++++ SUPPLIED MATERIAL

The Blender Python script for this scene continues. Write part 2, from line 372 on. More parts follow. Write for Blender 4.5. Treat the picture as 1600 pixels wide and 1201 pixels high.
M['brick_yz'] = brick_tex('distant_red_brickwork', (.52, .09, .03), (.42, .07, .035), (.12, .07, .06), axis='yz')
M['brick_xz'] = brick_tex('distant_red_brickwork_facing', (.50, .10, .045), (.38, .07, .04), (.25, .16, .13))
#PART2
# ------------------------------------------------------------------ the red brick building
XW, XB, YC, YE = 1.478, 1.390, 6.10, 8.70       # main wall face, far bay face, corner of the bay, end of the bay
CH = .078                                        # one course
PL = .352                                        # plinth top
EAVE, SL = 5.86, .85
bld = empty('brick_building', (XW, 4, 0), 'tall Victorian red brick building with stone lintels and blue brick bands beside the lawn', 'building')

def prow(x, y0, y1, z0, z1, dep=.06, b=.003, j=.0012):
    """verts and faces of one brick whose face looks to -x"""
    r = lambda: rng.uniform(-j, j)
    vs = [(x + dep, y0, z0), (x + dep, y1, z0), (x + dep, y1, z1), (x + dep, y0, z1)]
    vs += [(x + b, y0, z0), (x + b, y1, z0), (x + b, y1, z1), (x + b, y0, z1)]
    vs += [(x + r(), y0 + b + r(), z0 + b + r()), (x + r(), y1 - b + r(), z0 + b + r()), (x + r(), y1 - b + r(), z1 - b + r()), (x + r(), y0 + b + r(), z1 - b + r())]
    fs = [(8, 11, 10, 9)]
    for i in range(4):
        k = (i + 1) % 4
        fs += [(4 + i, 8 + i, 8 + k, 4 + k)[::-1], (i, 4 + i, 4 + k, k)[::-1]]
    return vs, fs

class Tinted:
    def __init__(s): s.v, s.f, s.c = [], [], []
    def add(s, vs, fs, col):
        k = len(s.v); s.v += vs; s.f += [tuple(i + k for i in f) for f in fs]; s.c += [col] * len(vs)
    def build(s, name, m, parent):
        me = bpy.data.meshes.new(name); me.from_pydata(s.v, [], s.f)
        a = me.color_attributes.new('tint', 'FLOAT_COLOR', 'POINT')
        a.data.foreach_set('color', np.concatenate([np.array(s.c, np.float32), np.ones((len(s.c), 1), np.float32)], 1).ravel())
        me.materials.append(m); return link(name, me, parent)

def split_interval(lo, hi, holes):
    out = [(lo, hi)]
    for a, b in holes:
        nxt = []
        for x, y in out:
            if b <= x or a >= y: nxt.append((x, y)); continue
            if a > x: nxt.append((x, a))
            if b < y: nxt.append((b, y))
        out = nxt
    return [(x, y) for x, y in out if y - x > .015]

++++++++

GIVEN REQUEST
Write the entire listing out again, word for word.

REPLY
The Blender Python script for this scene continues. Write part 2, from line 372 on. More parts follow. Write for Blender 4.5. Treat the picture as 1600 pixels wide and 1201 pixels high.
M['brick_yz'] = brick_tex('distant_red_brickwork', (.52, .09, .03), (.42, .07, .035), (.12, .07, .06), axis='yz')
M['brick_xz'] = brick_tex('distant_red_brickwork_facing', (.50, .10, .045), (.38, .07, .04), (.25, .16, .13))
#PART2
# ------------------------------------------------------------------ the red brick building
XW, XB, YC, YE = 1.478, 1.390, 6.10, 8.70       # main wall face, far bay face, corner of the bay, end of the bay
CH = .078                                        # one course
PL = .352                                        # plinth top
EAVE, SL = 5.86, .85
bld = empty('brick_building', (XW, 4, 0), 'tall Victorian red brick building with stone lintels and blue brick bands beside the lawn', 'building')

def prow(x, y0, y1, z0, z1, dep=.06, b=.003, j=.0012):
    """verts and faces of one brick whose face looks to -x"""
    r = lambda: rng.uniform(-j, j)
    vs = [(x + dep, y0, z0), (x + dep, y1, z0), (x + dep, y1, z1), (x + dep, y0, z1)]
    vs += [(x + b, y0, z0), (x + b, y1, z0), (x + b, y1, z1), (x + b, y0, z1)]
    vs += [(x + r(), y0 + b + r(), z0 + b + r()), (x + r(), y1 - b + r(), z0 + b + r()), (x + r(), y1 - b + r(), z1 - b + r()), (x + r(), y0 + b + r(), z1 - b + r())]
    fs = [(8, 11, 10, 9)]
    for i in range(4):
        k = (i + 1) % 4
        fs += [(4 + i, 8 + i, 8 + k, 4 + k)[::-1], (i, 4 + i, 4 + k, k)[::-1]]
    return vs, fs

class Tinted:
    def __init__(s): s.v, s.f, s.c = [], [], []
    def add(s, vs, fs, col):
        k = len(s.v); s.v += vs; s.f += [tuple(i + k for i in f) for f in fs]; s.c += [col] * len(vs)
    def build(s, name, m, parent):
        me = bpy.data.meshes.new(name); me.from_pydata(s.v, [], s.f)
        a = me.color_attributes.new('tint', 'FLOAT_COLOR', 'POINT')
        a.data.foreach_set('color', np.concatenate([np.array(s.c, np.float32), np.ones((len(s.c), 1), np.float32)], 1).ravel())
        me.materials.append(m); return link(name, me, parent)

def split_interval(lo, hi, holes):
    out = [(lo, hi)]
    for a, b in holes:
        nxt = []
        for x, y in out:
            if b <= x or a >= y: nxt.append((x, y)); continue
            if a > x: nxt.append((x, a))
            if b < y: nxt.append((b, y))
        out = nxt
    return [(x, y) for x, y in out if y - x > .015]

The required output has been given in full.